TASK DESCRIPTION:
Output, please, exactly those lines of the listing that come before the line with "scn.camera = cam", along with that line itself.
⟨
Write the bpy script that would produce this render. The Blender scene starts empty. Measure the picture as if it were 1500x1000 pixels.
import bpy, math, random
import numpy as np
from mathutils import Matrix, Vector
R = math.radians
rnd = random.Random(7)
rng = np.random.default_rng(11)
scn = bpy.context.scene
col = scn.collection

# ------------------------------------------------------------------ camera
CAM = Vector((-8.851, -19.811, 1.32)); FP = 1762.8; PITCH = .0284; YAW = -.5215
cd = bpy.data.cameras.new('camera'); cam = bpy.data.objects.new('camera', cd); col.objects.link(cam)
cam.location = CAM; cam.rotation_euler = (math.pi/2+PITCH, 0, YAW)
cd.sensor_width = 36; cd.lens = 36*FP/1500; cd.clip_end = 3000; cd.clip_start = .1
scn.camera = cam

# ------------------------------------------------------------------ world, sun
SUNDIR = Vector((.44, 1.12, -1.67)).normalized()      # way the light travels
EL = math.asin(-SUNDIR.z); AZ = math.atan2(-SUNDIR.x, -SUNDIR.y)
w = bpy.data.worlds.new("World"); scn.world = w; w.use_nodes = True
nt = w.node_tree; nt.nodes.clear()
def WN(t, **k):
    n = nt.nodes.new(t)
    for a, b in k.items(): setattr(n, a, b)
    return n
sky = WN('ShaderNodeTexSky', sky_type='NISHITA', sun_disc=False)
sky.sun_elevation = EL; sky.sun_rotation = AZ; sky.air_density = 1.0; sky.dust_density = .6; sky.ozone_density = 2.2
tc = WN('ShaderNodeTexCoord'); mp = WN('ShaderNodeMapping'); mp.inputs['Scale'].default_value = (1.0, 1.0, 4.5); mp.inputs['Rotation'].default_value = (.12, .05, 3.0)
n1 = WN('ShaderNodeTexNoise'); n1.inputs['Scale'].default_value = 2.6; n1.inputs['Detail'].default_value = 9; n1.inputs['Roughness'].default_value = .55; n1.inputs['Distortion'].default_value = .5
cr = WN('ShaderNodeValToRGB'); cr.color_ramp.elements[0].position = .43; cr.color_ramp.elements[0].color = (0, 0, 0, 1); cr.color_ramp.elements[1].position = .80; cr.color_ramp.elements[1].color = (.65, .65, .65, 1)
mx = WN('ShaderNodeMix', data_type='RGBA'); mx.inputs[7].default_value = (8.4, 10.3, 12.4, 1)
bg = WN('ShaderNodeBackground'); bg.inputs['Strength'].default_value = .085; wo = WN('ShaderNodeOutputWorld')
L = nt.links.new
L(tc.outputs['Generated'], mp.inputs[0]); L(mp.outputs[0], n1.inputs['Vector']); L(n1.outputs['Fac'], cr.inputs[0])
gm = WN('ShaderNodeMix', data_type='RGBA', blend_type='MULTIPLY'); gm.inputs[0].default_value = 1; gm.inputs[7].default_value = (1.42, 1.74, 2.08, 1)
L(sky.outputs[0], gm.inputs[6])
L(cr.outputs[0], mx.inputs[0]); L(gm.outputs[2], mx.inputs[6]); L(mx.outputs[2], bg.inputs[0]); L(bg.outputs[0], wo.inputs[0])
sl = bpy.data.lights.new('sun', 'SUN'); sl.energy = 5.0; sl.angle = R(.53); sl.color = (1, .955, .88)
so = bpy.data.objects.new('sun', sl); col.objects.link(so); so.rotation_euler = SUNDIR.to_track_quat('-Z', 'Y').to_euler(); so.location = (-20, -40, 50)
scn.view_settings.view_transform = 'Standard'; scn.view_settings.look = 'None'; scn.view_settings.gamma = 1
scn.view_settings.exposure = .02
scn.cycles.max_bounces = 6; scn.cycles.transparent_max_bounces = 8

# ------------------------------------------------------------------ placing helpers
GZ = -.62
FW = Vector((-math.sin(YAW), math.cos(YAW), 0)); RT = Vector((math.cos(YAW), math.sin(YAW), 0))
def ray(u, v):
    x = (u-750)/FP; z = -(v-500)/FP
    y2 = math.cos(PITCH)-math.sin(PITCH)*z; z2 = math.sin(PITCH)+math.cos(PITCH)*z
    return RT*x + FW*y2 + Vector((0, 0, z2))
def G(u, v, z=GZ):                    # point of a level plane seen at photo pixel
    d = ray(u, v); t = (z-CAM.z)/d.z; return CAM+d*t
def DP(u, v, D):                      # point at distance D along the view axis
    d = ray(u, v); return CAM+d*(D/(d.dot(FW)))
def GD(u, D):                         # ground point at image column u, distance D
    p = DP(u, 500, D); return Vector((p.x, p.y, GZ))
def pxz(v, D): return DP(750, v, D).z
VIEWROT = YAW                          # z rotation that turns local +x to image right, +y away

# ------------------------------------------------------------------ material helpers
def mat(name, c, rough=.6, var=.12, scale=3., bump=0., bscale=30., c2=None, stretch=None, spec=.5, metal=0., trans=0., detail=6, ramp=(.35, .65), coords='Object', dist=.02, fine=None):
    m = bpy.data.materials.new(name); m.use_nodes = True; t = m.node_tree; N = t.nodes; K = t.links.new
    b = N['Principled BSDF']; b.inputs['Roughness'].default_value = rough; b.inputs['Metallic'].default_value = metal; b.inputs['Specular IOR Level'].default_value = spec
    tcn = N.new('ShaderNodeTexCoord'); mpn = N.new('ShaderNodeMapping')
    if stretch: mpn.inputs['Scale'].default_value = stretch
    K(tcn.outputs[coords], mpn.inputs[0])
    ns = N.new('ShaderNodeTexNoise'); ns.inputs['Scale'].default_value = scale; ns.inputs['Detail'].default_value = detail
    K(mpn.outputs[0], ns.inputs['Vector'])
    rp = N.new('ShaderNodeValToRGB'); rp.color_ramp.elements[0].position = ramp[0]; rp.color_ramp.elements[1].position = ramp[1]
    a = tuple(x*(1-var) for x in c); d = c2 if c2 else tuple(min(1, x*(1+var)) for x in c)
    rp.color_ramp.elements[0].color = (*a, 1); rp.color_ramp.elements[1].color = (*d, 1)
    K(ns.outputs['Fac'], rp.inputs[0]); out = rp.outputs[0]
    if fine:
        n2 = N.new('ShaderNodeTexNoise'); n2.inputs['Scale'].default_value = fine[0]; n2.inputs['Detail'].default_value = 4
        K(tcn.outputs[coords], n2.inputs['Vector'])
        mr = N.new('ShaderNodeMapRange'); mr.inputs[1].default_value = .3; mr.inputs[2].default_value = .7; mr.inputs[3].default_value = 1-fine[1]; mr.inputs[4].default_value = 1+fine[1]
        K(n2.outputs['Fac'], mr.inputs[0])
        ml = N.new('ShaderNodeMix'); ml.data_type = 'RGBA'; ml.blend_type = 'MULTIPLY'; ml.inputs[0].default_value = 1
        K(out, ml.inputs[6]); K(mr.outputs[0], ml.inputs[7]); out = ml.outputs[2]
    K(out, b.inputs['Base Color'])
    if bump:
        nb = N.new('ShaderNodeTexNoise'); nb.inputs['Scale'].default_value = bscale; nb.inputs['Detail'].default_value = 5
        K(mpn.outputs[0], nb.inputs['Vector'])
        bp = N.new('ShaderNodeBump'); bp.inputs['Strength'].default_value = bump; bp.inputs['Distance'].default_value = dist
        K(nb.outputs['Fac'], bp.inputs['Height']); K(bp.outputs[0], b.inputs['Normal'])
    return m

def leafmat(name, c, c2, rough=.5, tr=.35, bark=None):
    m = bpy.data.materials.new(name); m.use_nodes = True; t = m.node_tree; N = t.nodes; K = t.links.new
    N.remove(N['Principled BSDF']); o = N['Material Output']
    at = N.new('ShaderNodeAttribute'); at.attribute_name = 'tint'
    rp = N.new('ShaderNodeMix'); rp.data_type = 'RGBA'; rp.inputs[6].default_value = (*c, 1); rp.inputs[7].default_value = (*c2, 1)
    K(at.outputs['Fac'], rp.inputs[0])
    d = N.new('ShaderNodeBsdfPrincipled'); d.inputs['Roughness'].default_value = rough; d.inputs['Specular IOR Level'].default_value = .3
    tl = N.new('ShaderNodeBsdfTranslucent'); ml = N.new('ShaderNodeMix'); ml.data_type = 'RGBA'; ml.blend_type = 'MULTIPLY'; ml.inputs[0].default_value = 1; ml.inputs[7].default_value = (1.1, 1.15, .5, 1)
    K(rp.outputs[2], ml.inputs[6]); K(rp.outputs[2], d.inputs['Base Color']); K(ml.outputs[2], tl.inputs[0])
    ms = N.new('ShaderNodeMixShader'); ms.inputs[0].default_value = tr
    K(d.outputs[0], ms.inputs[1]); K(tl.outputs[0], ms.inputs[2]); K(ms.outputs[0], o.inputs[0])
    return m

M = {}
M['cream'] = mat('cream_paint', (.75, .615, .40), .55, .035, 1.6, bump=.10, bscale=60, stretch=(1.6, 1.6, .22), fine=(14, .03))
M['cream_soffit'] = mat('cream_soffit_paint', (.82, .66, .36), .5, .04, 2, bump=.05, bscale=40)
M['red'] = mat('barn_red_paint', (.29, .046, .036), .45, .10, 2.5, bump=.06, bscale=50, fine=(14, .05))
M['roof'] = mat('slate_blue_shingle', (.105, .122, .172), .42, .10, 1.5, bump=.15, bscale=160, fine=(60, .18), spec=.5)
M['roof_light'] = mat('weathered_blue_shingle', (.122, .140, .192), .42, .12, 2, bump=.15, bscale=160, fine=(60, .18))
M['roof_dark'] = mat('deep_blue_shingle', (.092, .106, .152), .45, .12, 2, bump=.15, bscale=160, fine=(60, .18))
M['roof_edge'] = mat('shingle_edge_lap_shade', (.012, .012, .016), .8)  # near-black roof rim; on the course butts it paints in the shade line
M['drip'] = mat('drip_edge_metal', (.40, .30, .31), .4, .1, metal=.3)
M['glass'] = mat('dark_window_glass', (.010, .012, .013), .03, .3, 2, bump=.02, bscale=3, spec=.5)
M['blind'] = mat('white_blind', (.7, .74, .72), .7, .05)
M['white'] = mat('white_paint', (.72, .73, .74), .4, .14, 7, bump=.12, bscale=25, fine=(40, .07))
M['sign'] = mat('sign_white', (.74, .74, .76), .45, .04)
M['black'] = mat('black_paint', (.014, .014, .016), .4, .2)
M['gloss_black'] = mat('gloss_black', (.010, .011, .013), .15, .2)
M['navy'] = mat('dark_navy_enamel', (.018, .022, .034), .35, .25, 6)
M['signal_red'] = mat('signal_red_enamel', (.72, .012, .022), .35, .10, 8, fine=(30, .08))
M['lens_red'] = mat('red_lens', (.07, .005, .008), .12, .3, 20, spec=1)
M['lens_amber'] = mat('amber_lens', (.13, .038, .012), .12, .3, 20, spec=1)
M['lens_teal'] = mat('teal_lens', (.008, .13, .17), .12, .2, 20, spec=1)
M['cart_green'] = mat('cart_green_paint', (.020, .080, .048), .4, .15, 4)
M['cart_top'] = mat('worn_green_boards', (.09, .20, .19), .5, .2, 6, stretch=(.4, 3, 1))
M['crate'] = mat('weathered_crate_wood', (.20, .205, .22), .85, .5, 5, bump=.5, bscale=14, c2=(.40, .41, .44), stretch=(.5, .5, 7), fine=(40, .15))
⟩
ANSWER BELOW:
Write the bpy script that would produce this render. The Blender scene starts empty. Measure the picture as if it were 1500x1000 pixels.
import bpy, math, random
import numpy as np
from mathutils import Matrix, Vector
R = math.radians
rnd = random.Random(7)
rng = np.random.default_rng(11)
scn = bpy.context.scene
col = scn.collection

# ------------------------------------------------------------------ camera
CAM = Vector((-8.851, -19.811, 1.32)); FP = 1762.8; PITCH = .0284; YAW = -.5215
cd = bpy.data.cameras.new('camera'); cam = bpy.data.objects.new('camera', cd); col.objects.link(cam)
cam.location = CAM; cam.rotation_euler = (math.pi/2+PITCH, 0, YAW)
cd.sensor_width = 36; cd.lens = 36*FP/1500; cd.clip_end = 3000; cd.clip_start = .1
scn.camera = cam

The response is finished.